━━ Data entries

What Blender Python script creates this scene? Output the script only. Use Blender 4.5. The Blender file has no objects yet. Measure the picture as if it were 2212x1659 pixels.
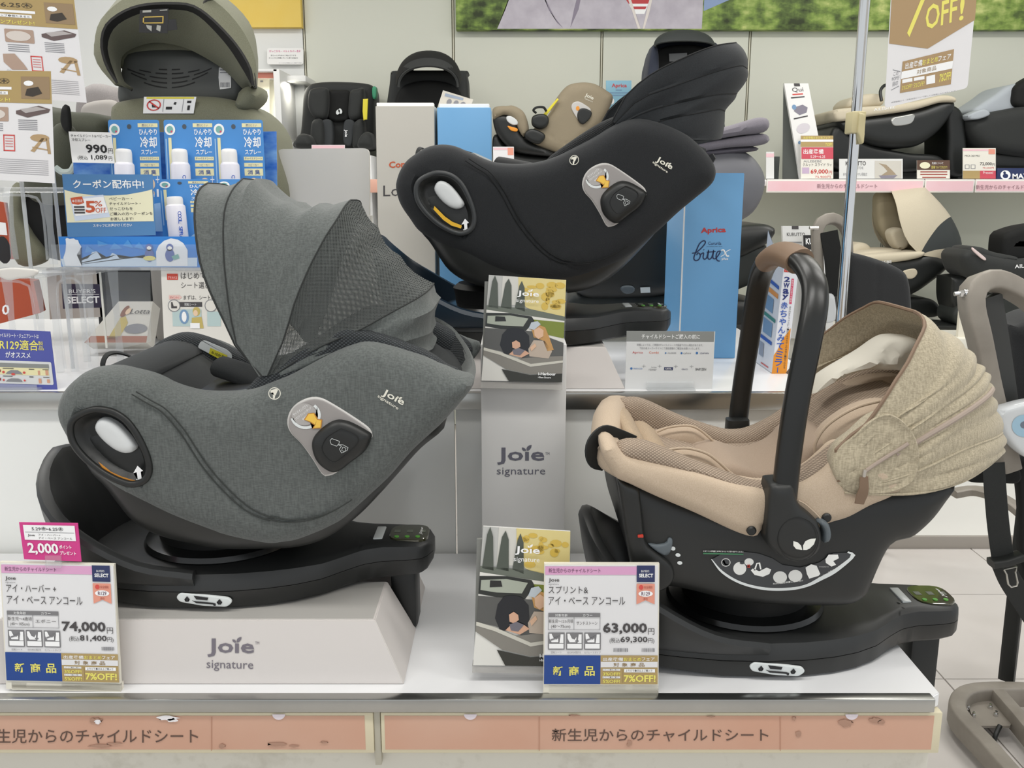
import bpy, bmesh, math, random
import numpy as np
from mathutils import Vector, Matrix
from mathutils.geometry import delaunay_2d_cdt
random.seed(7)
S = bpy.context.scene
COL = S.collection
# ------------------------------------------------------------------ camera, world, lights, exposure
HC = 1.35; TH = math.radians(12.0); F = 1950.0
cam = bpy.data.cameras.new('camera'); cam.sensor_fit = 'HORIZONTAL'; cam.sensor_width = 36
cam.lens = F * 36 / 2212; cam.clip_start = 0.05; cam.clip_end = 60
co = bpy.data.objects.new('camera', cam); COL.objects.link(co)
co.location = (0, 0, HC); co.rotation_euler = (math.radians(90) - TH, 0, 0); S.camera = co
S.view_settings.view_transform = 'Standard'; S.view_settings.look = 'None'
S.view_settings.exposure = 0.0; S.view_settings.gamma = 1.0; S.view_settings.use_curve_mapping = False
W = bpy.data.worlds.new('world'); S.world = W; W.use_nodes = True
W.node_tree.nodes['Background'].inputs[0].default_value = (0.93, 0.97, 1.0, 1)
W.node_tree.nodes['Background'].inputs[1].default_value = 0.86
def area(name, loc, sx, sy, power, color=(1, 0.985, 0.95), rot=(0, 0, 0)):
    l = bpy.data.lights.new(name, 'AREA'); l.shape = 'RECTANGLE'; l.size = sx; l.size_y = sy
    l.energy = power; l.color = color
    o = bpy.data.objects.new(name, l); COL.objects.link(o); o.location = loc; o.rotation_euler = rot
    return o
for k, (x, y, p) in enumerate([(-1.6, 0.5, 18), (0.2, 0.5, 19), (2.0, 0.5, 18), (-1.6, 2.2, 15), (0.2, 2.2, 13), (2.0, 2.2, 15),
                               (-1.9, 3.7, 19), (0.2, 3.7, 18), (2.2, 3.7, 21)]):
    area('ceiling_lamp', (x, y, 2.93), 1.2, 0.3, p)

# ------------------------------------------------------------------ geometry helpers
OFF = Vector((0, 0, 0))          # shift given to a whole thing (used to stand the same model in another place)
cT, sT = math.cos(TH), math.sin(TH)
def ray(px, py):
    u = (px - 1106) / F; v = (829.5 - py) / F
    return Vector((u, cT + v * sT, -sT + v * cT))
def P(px, py, Y):
    d = ray(px, py); t = Y / d.y
    return Vector((d.x * t, Y, HC + d.z * t))
def XZ(pts, Y):
    return [(P(a, b, Y).x, P(a, b, Y).z) for a, b in pts]
class Pl:                        # a plane on which flat print is laid out
    def __init__(s, p, n): s.p = Vector(p); s.n = Vector(n).normalized()
    def hit(s, px, py, k=0):
        d = ray(px, py); o = Vector((0, 0, HC))
        q = s.p + s.n * (k * 0.00045)
        t = (q - o).dot(s.n) / d.dot(s.n)
        return o + d * t
def plane_lean(px, py, Y, lean=0, yaw=0):      # lean>0: top leans away from the viewer; yaw about Z
    n = Vector((0, -math.cos(math.radians(lean)), math.sin(math.radians(lean))))
    n.rotate(Matrix.Rotation(math.radians(yaw), 3, 'Z'))
    return Pl(P(px, py, Y), n)

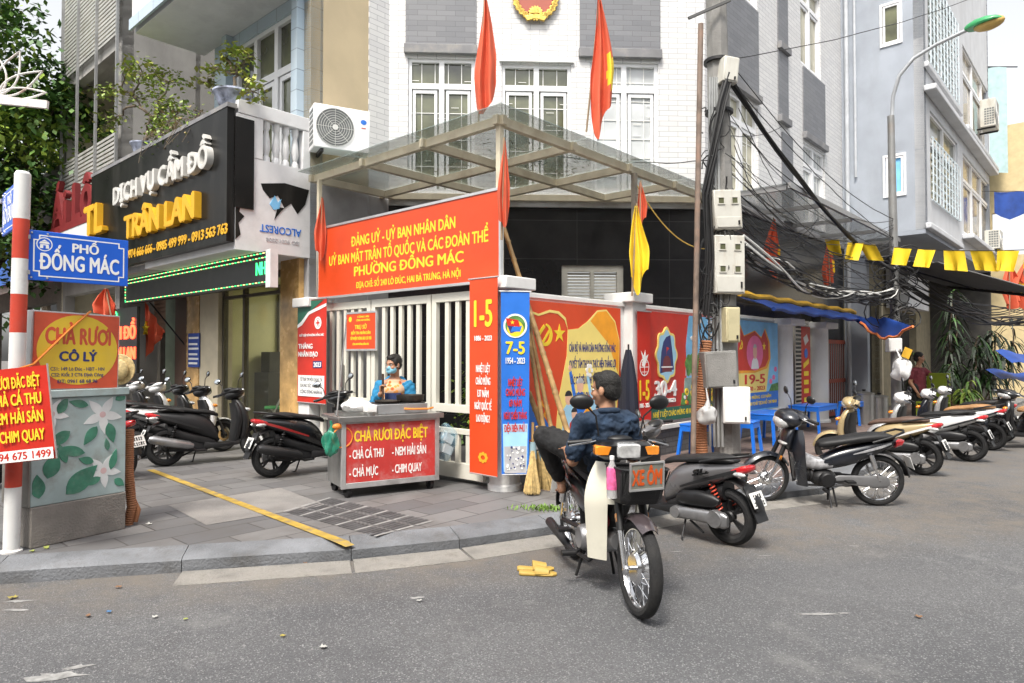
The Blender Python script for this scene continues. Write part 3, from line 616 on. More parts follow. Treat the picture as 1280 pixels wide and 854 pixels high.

━━━━

■ Task description ■
Reproduce the listing above exactly, excluding all pictures.

■ Result of this task ■
What Blender Python script creates this scene? Output the script only. Use Blender 4.5. The Blender file has no objects yet. Measure the picture as if it were 2212x1659 pixels.
import bpy, bmesh, math, random
import numpy as np
from mathutils import Vector, Matrix
from mathutils.geometry import delaunay_2d_cdt
random.seed(7)
S = bpy.context.scene
COL = S.collection
# ------------------------------------------------------------------ camera, world, lights, exposure
HC = 1.35; TH = math.radians(12.0); F = 1950.0
cam = bpy.data.cameras.new('camera'); cam.sensor_fit = 'HORIZONTAL'; cam.sensor_width = 36
cam.lens = F * 36 / 2212; cam.clip_start = 0.05; cam.clip_end = 60
co = bpy.data.objects.new('camera', cam); COL.objects.link(co)
co.location = (0, 0, HC); co.rotation_euler = (math.radians(90) - TH, 0, 0); S.camera = co
S.view_settings.view_transform = 'Standard'; S.view_settings.look = 'None'
S.view_settings.exposure = 0.0; S.view_settings.gamma = 1.0; S.view_settings.use_curve_mapping = False
W = bpy.data.worlds.new('world'); S.world = W; W.use_nodes = True
W.node_tree.nodes['Background'].inputs[0].default_value = (0.93, 0.97, 1.0, 1)
W.node_tree.nodes['Background'].inputs[1].default_value = 0.86
def area(name, loc, sx, sy, power, color=(1, 0.985, 0.95), rot=(0, 0, 0)):
    l = bpy.data.lights.new(name, 'AREA'); l.shape = 'RECTANGLE'; l.size = sx; l.size_y = sy
    l.energy = power; l.color = color
    o = bpy.data.objects.new(name, l); COL.objects.link(o); o.location = loc; o.rotation_euler = rot
    return o
for k, (x, y, p) in enumerate([(-1.6, 0.5, 18), (0.2, 0.5, 19), (2.0, 0.5, 18), (-1.6, 2.2, 15), (0.2, 2.2, 13), (2.0, 2.2, 15),
                               (-1.9, 3.7, 19), (0.2, 3.7, 18), (2.2, 3.7, 21)]):
    area('ceiling_lamp', (x, y, 2.93), 1.2, 0.3, p)

# ------------------------------------------------------------------ geometry helpers
OFF = Vector((0, 0, 0))          # shift given to a whole thing (used to stand the same model in another place)
cT, sT = math.cos(TH), math.sin(TH)
def ray(px, py):
    u = (px - 1106) / F; v = (829.5 - py) / F
    return Vector((u, cT + v * sT, -sT + v * cT))
def P(px, py, Y):
    d = ray(px, py); t = Y / d.y
    return Vector((d.x * t, Y, HC + d.z * t))
def XZ(pts, Y):
    return [(P(a, b, Y).x, P(a, b, Y).z) for a, b in pts]
class Pl:                        # a plane on which flat print is laid out
    def __init__(s, p, n): s.p = Vector(p); s.n = Vector(n).normalized()
    def hit(s, px, py, k=0):
        d = ray(px, py); o = Vector((0, 0, HC))
        q = s.p + s.n * (k * 0.00045)
        t = (q - o).dot(s.n) / d.dot(s.n)
        return o + d * t
def plane_lean(px, py, Y, lean=0, yaw=0):      # lean>0: top leans away from the viewer; yaw about Z
    n = Vector((0, -math.cos(math.radians(lean)), math.sin(math.radians(lean))))
    n.rotate(Matrix.Rotation(math.radians(yaw), 3, 'Z'))
    return Pl(P(px, py, Y), n)

The Blender Python script for this scene continues. Write part 3, from line 616 on. More parts follow. Treat the picture as 1280 pixels wide and 854 pixels high.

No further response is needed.